INSTRUCTIONS TO FOLLOW: Show every line containing "from" by copying it.

STORED DATA:
--- Start ---

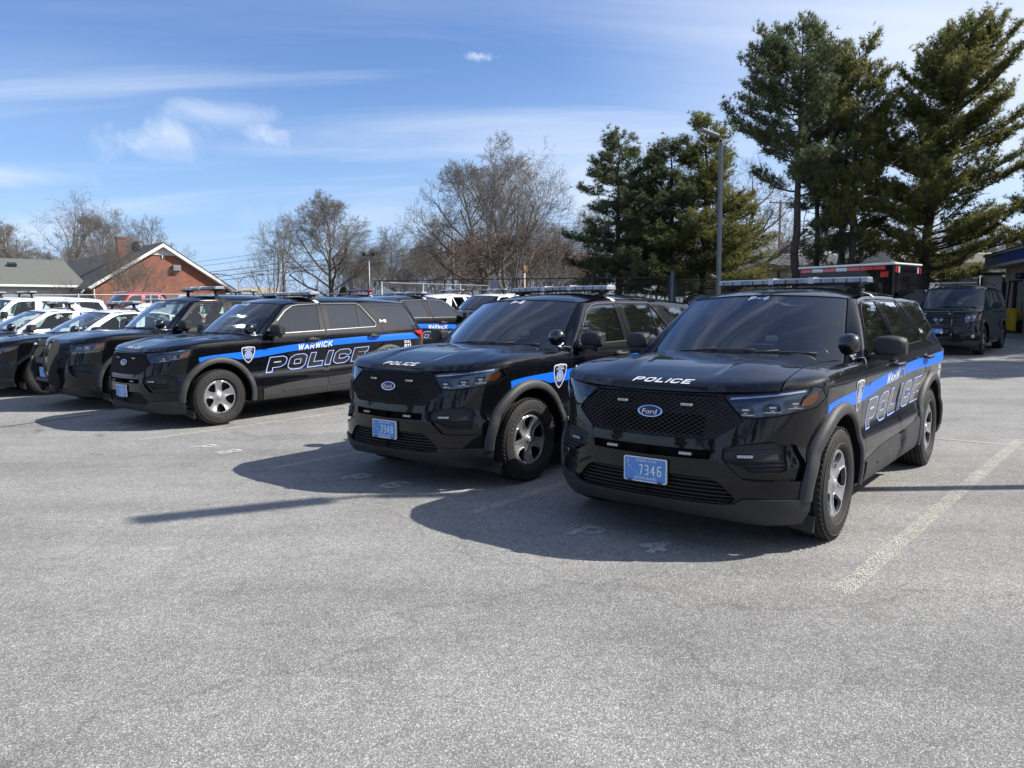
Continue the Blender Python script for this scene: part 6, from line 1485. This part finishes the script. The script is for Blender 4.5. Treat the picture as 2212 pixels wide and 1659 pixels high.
def pine(seed, H, r0, z0, R_of, limbs=40, sprays=9, lean=(0, 0), up=.35, asym=None, side=0, L=.24, nb=10, needm=None, dead=True, fork=None):
    g = np.random.default_rng(seed); T = ([], [], [], []); C = []; Dd = []; ax = lambda z: np.array([lean[0]*(z/H)**1.5*H, lean[1]*(z/H)**1.5*H, z])
    zs = np.linspace(-.2, H, 16); wob = g.normal(0, .05, (16, 2)); pts = [ax(max(z, 0))+np.array([*w_, 0 if z >= 0 else -.2]) for z, w_ in zip(zs, wob)]
    for k in range(15): T[0].append(pts[k]); T[1].append(pts[k+1]); T[2].append(r0*(1-.93*k/15)); T[3].append(r0*(1-.93*(k+1)/15))
    tz = [p[2] for p in pts]
    for k in range(limbs):
        f = (k+g.uniform(0, 1))/limbs; z = z0+(H*.985-z0)*f**.9; c = np.array([np.interp(z, tz, [p[i] for p in pts]) for i in range(3)]); a = g.uniform(0, 2*math.pi)
        fr = (z-z0)/(H-z0); Rr = R_of(fr)*g.uniform(.62, 1.12)
        if asym: Rr *= 1+asym[0]*math.cos(a-asym[1])
        Rr = max(Rr, .35); el = -.10+up*.8*fr+g.uniform(-.05, .30); d = np.array([math.cos(a)*math.cos(el), math.sin(a)*math.cos(el), math.sin(el)]); p = c; lp = [p]; nseg = 7
        for j in range(nseg): d = d+np.array([0, 0, .075*up*2])+g.normal(0, .06, 3); d /= np.linalg.norm(d); p = p+d*Rr/nseg; lp.append(p)
        rr = max(.018, r0*.20*Rr/3*(1-.5*fr)); 
        for j in range(nseg): T[0].append(lp[j]); T[1].append(lp[j+1]); T[2].append(rr*(1-.85*j/nseg)); T[3].append(rr*(1-.85*(j+1)/nseg))
        ns = max(4, int(sprays*1.75*Rr/2.2)); lp = np.array(lp)
        for s_ in range(ns):
            q = (.22+.78*(s_+g.uniform(0, 1))/ns)*nseg; i = min(int(q), nseg-1); b = lp[i]+(lp[i+1]-lp[i])*(q-i); dr = lp[i+1]-lp[i]; dr /= np.linalg.norm(dr); sd = np.cross(dr, [0, 0, 1.]); sd /= np.linalg.norm(sd)+1e-9; sg = 1 if s_ % 2 else -1
            dd = dr*g.uniform(.3, .9)+sd*sg*g.uniform(.4, 1.0)+np.array([0, 0, g.uniform(.05, .65)]); dd /= np.linalg.norm(dd); ln = g.uniform(.35, .85)*(1.15-.35*q/nseg)*min(1, Rr/1.6+.3); e = b+dd*ln; T[0].append(b); T[1].append(e); T[2].append(.014); T[3].append(.006)
            nt_ = max(3, int(ln/.11))
            for j in range(nt_): C.append(b+dd*ln*(.25+.75*(j+1)/nt_)+g.normal(0, .045, 3)); Dd.append(dd+[0, 0, .25])
            for j in range(3): o = e+g.normal(0, .13, 3); C.append(o); Dd.append(np.array([0, 0, .7])+dd*.5)
        C.append(lp[-1]); Dd.append(d)
    if dead:
        for k in range(14):
            z = g.uniform(1.5, max(z0, 2.5)); a = g.uniform(0, 6.28); c = ax(z); l = g.uniform(.4, 1.6); e = c+np.array([math.cos(a)*l, math.sin(a)*l, g.uniform(-.2, .3)]); T[0].append(c); T[1].append(e); T[2].append(.02); T[3].append(.008)
    C = np.array(C); Dd = np.array(Dd); Dd /= np.linalg.norm(Dd, axis=1)[:, None]
    return np_mesh('trunk', [segs_mesh(*T, 6)], M_pbark), np_mesh('crown', [blades(C, Dd, nb, L, .034, g)], needm or M_need, False)
GB = 'bare winter trees beyond the fences'
def at_px(u, d): p = wp(u, 1150, d); return p[0], p[1], .55
t1 = bare_tree(11, 15.2, 1.0, .50, 11, .20, .35, (7, 6, 6, 4), twigr=.0085, leaders=2)      # huge oak
t2 = bare_tree(23, 11.0, .88, .26, 20, .20, .30, (7, 7, 6, 3), droop=.15, twigr=.0075, leaders=1)     # round crown
t3 = bare_tree(37, 12.0, 1.35, .40, 7, .22, .15, (8, 7, 6, 4), twigr=.008)     # spreading
t4 = bare_tree(41, 9.0, .75, .12, 12, .30, .5, (6, 6, 5), twigr=.008, leaders=1)       # slim woodland tree
t5 = bare_tree(53, 8.5, 1.1, .12, 7, .18, .4, (6, 6, 5), twigr=.008)
t6 = bare_tree(67, 11.0, 1.0, .19, 9, .14, .35, (7, 7, 6, 4), twigr=.008, trunkm=M_bark2)
def bt(mesh): return [('trunk', mesh[0]), ('crown', mesh[1])]
tree_obj('oak_tree', 'huge bare oak with several rising limbs, tallest bare tree in the middle', GB, *at_px(1913, 60), .6, bt(t1), .815, 1.08)
tree_obj('bare_tree', 'bare tree with round fan shaped crown right of the brick building', GB, *at_px(1305, 60), 2.0, bt(t2), .82, 1.22)
tree_obj('bare_tree', 'spreading bare tree rising behind the grey garage roof at the left', GB, *at_px(233, 82), 1.1, bt(t3), 1.05)
tree_obj('bare_tree', 'smaller bare tree behind the brick building roof, left of the chimney', GB, *at_px(410, 92), 3.1, bt(t1), .80)
tree_obj('bare_tree', 'little bare tree top just above the gable peak', GB, *at_px(608, 100), 4, bt(t4), 1.32)
tree_obj('bare_tree', 'thin sparse young tree left of the round crowned bare tree', GB, *at_px(1080, 55), .4, bt(t5), .86)
lt = tree_obj('bare_tree', 'bare tree with some brown leaves right of the huge oak', GB, *at_px(2005, 52), 1.9, bt(t6), .86)
_g = np.random.default_rng(5); tp = t6[2]; tp = tp[tp[:, 2] < 6.6]; tp = tp[_g.permutation(len(tp))[:800]]; lf = np_mesh('leaves', [blades(np.repeat(tp, 2, 0)+_g.normal(0, .12, (len(tp)*2, 3)), np.tile([0, 0, -1.], (len(tp)*2, 1)), 3, .16, .11, _g)], M_oakl, False); link(bpy.data.objects.new('leaves', lf), lt)
tree_obj('bare_tree', 'large bare tree behind the middle pines, right of the lamp post', GB, *at_px(2870, 66), 2.4, bt(t3), 1.22)
tree_obj('bare_tree', 'multi stemmed bare ornamental tree before the brick gable', GB, *wp(500, 1150, 44)[:2], .55, 1.0, bt(t6), .42, 1.0)
tree_obj('bare_tree', 'bare tree with hanging twigs at the far left edge', GB, *at_px(30, 88), 2.2, bt(t2), .95)
GWd = 'slim bare woodland trees'
k_ = 0
for u in np.concatenate([np.arange(1330, 2330, 34), np.arange(2330, 2900, 60), np.arange(2880, 4250, 52), np.arange(-60, 640, 110)]):
    d = 66+_g.uniform(0, 34); p = at_px(u+_g.uniform(-14, 14), d); m_ = (t4, t4, t6, t5, t2)[k_ % 5]; s_ = _g.uniform(.75, 1.05)*(1.0 if m_ is t4 else .72)
    tree_obj('woodland_tree', ('slim bare tree in the belt of woods left of the huge oak' if u < 1850 else 'slim bare tree in the belt of woods behind the oak and the middle pines' if u < 2860 else 'slim bare tree in the woods behind the tall right hand pines') if u > 700 else 'slim bare tree in the woods behind the garage roof', GWd, *p, _g.uniform(0, 6.28), bt(m_), s_); k_ += 1
# brushy undergrowth that reads as one mass
V = []; F = []
for k in range(16000):
    u = _g.uniform(-100, 4300); d = _g.uniform(62, 100)
    if 200 < u < 900: continue
    p = wp(u, 1150, d); h = _g.uniform(.8, 3.2); lx = _g.normal(0, .5); ly = _g.normal(0, .5); w_ = .02; o = len(V); V += [(p[0]-w_, p[1], .4), (p[0]+w_, p[1], .4), (p[0]+lx, p[1]+ly, .5+h*1.3)]; F.append((o, o+1, o+2))
mb = MB(); mb.add(V, F); tag(mb.build('undergrowth', M_twig), 'dense leafless brush along the foot of the background woods', 'undergrowth', kind='stuff')
# pines
GPn = 'white pines in the middle distance'; GPr = 'tall white pines at the right'
prof_mid = lambda f: 3.3*(1-f)**.72*(.65+.35*min(1, f*5))+.2
pm1 = pine(101, 11.6, .22, 1.6, prof_mid, 84, 10, up=.30); pm2 = pine(103, 11.0, .22, 2.0, lambda f: 3.0*(1-f)**.65+.2, 80, 10, up=.32, needm=M_need)
pm3 = pine(107, 12.4, .25, 1.4, lambda f: (4.0*(1-f)**1.0+.35) if f < .5 else 2.4*(1-f)**.6+.2, 90, 10, up=.35, needm=M_need2)
def pn(m): return [('trunk', m[0]), ('crown', m[1])]
tree_obj('pine_tree', 'dense pine, leftmost of the middle group, left of the lamp post', GPn, *at_px(2433, 47), 0, pn(pm1), 1.0, 1.22)
tree_obj('pine_tree', 'dark pine in the middle of the group left of the lamp post', GPn, *at_px(2641, 46), 1.0, pn(pm2), 1.0, 1.25)
tree_obj('pine_tree', 'tallest pine of the middle group with low limbs reaching right past the lamp post', GPn, *at_px(2770, 46), .2, pn(pm3), 1.0, 1.2)
def pr1f(f): return 3.2*math.sin(math.pi*min(1, .18+f*.80))**.6+.2
pr1 = pine(211, 14.4, .27, 6.2, lambda f: 3.1*(1-(2*f-.75)**2*.50)*(1-f**5)+.25, 64, 10, up=.55, asym=(.22, math.pi), needm=M_need)
pr2 = pine(223, 12.6, .22, 3.0, lambda f: 1.9*(1-f)**.4+.2, 52, 9, up=.45, needm=M_need)
pr3 = pine(227, 13.4, .24, 4.4, lambda f: 2.6*(1-f)**.4+.3, 66, 9, up=.55, needm=M_need2)
pr5 = pine(241, 15.9, .32, 2.6, lambda f: (3.9 if f < .75 else 3.9*(1-f)/.25*.8+.8)*(1-.15*f)+.2, 116, 10, up=.55, asym=(.25, 0), lean=(.10, 0), needm=M_need2)
tree_obj('pine_tree', 'tall pine with long bare trunk, leftmost of the right hand group', GPr, *at_px(3130, 34), 0, pn(pr1), .93, .93)
tree_obj('pine_tree', 'slender pine with dark trunk second from the left in the right hand group', GPr, *at_px(3208, 35.5), .8, pn(pr2), .88)
tree_obj('pine_tree', 'pine in the middle of the right hand group, behind the ambulance antenna', GPr, *at_px(3309, 37), 2.0, pn(pr2), .94, 1.15)
tree_obj('pine_tree', 'olive tinted pine fourth from the left in the right hand group', GPr, *at_px(3350, 34.5), .4, pn(pr3), .93, .98)
tree_obj('pine_tree', 'tallest pine at the right with long limbs reaching past the photo edge', GPr, *at_px(3620, 34), 0, pn(pr5), .81, 1.12)
tree_obj('pine_tree', 'pine filling the top right edge above the blue band building', GPr, *at_px(4120, 37), 2.6, pn(pr3), .70)
# trees beside and behind the viewpoint, seen mirrored in the windows and paint
GR_ = 'pines around the car park seen mirrored in the windows'
for i, (x, y, m_, s_) in enumerate(((27, 12, pr5, .9), (25, 21.5, pr5, 1.0), (23.5, 17, pr3, 1.05), (30, 30, pm1, 1.1), (27, 26, pm3, 1.0), (24.5, 22.5, pm2, .9), (33, 33, pm3, 1.2), (30, 19, pr3, .95), (35, 27, pm1, 1.1), (33, 5, pm3, 1.0), (24, -9, pr1, .8), (16, -30, pr3, .8), (2, -38, pm1, .8), (-12, -36, pm3, .8), (-26, -30, pm2, .85), (-38, -20, pm1, .9), (-46, -6, pm3, .9), (-52, 12, pm2, 1.0), (34, -20, pm3, .9), (-5, -44, t3, 1.0), (-33, -33, t3, 1.0), (9, -42, t6, 1.0))):
    tree_obj('pine_tree' if m_ not in (t3, t6) else 'bare_tree', 'tree standing outside the frame around the car park', GR_, x, y, 0, i*1.3, pn(m_) if m_ not in (t3, t6) else bt(m_), s_)
# small evergreens
def shrub(seed, h, r):
    g = np.random.default_rng(seed); n = 900; zz = g.uniform(0, 1, n)**.8; a = g.uniform(0, 6.28, n); rr = r*(1-zz)**.6*np.sqrt(g.uniform(.3, 1, n)); C = np.stack([rr*np.cos(a), rr*np.sin(a), .1+zz*h], -1); D = np.stack([np.cos(a)*.5, np.sin(a)*.5, 0*a+1], -1); D /= np.linalg.norm(D, axis=1)[:, None]; return np_mesh('crown', [blades(C, D, 6, .16, .06, g)], M_yew, False)
sh = shrub(3, 2.4, .8); stm = MB(); stm.tube([(0, 0, -.1), (0, 0, 1.2)], .05, 5); so_ = stm.build('stem', M_bark); stem_me = so_.data; bpy.data.objects.remove(so_)
for lab, u, d, s_ in (('dark conical evergreen shrub right of the round crowned tree', 1352, 52, 1.05), ('conical evergreen shrub at the brick building corner', 345, 47, 1.0), ('low evergreen shrub under the gable lamp', 640, 49, .62), ('rounded dark evergreen right of the brick building', 940, 60, 1.0), ('small evergreen shrub right of the dark red sign', 1545, 52, 1.0)):
    tree_obj('evergreen_shrub', lab, 'small evergreen shrubs', *at_px(u, d), 0, [('crown', sh), ('stem', stem_me)], s_)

--- End ---

SOLUTION:
Continue the Blender Python script for this scene: part 6, from line 1485. This part finishes the script. The script is for Blender 4.5. Treat the picture as 2212 pixels wide and 1659 pixels high.
tree_obj('pine_tree', 'slender pine with dark trunk second from the left in the right hand group', GPr, *at_px(3208, 35.5), .8, pn(pr2), .88)
tree_obj('pine_tree', 'olive tinted pine fourth from the left in the right hand group', GPr, *at_px(3350, 34.5), .4, pn(pr3), .93, .98)